» WHAT NEEDS TO BE DONE
Please quote exactly the opening lines of the data, from the first line to the one where "obj('screw_head', bm, M['metal'], sr)" appears.

BEGIN DATASET SECTION

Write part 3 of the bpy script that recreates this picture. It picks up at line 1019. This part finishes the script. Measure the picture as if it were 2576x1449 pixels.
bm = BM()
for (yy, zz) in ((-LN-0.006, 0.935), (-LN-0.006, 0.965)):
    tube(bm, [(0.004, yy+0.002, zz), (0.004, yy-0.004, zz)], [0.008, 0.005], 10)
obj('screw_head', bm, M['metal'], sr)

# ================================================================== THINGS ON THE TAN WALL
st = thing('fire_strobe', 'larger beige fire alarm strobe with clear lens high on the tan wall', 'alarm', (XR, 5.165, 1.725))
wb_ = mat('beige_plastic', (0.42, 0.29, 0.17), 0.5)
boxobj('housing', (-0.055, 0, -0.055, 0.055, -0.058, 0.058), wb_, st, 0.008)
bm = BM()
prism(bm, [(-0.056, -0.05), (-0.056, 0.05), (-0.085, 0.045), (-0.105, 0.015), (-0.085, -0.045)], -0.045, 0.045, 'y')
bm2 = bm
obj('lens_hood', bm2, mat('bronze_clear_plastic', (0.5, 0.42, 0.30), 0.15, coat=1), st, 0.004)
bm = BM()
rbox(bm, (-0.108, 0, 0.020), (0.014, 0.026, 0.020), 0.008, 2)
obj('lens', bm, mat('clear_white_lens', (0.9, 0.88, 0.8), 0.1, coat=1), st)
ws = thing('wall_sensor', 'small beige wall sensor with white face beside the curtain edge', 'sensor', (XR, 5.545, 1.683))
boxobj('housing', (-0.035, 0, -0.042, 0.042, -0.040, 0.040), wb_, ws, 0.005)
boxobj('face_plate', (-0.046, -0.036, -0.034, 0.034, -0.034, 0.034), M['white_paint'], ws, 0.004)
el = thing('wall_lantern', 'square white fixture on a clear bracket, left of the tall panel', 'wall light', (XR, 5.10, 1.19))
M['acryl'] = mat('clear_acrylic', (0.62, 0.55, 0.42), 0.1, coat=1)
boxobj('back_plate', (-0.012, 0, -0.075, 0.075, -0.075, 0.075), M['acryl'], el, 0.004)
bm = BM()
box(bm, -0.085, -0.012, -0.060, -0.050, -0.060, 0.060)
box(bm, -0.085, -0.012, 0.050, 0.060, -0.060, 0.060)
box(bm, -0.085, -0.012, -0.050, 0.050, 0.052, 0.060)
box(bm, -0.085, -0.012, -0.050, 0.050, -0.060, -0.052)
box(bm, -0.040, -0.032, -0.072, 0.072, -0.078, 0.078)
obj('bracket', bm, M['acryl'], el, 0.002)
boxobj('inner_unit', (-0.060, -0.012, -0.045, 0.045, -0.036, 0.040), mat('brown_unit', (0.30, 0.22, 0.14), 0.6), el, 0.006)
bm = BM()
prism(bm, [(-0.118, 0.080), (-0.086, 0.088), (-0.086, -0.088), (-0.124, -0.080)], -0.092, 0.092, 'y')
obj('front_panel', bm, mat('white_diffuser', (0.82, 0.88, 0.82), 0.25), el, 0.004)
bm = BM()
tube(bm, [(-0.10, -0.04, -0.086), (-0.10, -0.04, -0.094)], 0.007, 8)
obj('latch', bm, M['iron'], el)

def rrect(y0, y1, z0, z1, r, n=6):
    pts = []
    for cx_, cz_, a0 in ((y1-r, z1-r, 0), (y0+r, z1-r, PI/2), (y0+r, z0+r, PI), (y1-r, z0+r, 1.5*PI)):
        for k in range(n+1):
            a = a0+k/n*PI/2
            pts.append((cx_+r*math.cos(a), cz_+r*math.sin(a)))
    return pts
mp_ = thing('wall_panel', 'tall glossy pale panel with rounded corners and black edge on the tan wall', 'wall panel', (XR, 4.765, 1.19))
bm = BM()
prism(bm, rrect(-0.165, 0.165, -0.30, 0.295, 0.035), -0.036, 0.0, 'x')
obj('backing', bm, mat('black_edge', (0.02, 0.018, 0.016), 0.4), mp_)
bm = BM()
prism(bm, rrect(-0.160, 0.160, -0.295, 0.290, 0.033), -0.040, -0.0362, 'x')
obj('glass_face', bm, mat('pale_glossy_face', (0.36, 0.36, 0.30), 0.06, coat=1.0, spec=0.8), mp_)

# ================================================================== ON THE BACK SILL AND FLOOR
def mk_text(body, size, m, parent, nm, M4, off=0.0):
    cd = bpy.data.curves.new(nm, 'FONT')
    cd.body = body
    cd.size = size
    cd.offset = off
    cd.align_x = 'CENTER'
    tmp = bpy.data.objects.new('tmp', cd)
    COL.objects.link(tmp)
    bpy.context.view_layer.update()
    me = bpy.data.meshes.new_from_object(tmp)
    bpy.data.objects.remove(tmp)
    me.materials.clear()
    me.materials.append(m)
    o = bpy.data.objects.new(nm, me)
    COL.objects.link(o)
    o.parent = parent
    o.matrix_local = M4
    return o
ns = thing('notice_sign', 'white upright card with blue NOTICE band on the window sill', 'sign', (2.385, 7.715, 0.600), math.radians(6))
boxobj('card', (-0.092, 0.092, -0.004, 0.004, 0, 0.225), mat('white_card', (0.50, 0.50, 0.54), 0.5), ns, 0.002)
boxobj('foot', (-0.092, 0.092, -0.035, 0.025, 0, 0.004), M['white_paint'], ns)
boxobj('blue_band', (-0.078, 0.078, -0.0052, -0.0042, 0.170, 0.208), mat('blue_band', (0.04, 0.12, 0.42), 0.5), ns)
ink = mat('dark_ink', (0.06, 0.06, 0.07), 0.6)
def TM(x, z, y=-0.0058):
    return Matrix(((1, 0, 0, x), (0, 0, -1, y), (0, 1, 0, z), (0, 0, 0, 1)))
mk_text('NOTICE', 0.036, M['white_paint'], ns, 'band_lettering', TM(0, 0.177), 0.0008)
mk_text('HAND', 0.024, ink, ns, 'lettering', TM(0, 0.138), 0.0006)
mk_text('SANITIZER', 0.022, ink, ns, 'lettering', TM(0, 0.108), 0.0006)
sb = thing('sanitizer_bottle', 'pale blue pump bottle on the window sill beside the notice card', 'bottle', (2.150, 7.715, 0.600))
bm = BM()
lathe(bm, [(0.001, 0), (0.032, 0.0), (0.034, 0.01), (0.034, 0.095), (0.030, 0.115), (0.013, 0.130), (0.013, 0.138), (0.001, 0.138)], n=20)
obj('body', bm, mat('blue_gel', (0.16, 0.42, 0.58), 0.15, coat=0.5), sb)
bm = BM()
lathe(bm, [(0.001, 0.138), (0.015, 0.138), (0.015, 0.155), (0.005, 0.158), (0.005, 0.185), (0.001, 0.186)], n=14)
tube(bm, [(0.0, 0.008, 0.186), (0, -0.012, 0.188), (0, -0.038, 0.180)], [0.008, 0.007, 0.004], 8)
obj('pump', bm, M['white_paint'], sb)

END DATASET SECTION

» EXERCISE RESPONSE
Write part 3 of the bpy script that recreates this picture. It picks up at line 1019. This part finishes the script. Measure the picture as if it were 2576x1449 pixels.
bm = BM()
for (yy, zz) in ((-LN-0.006, 0.935), (-LN-0.006, 0.965)):
    tube(bm, [(0.004, yy+0.002, zz), (0.004, yy-0.004, zz)], [0.008, 0.005], 10)
obj('screw_head', bm, M['metal'], sr)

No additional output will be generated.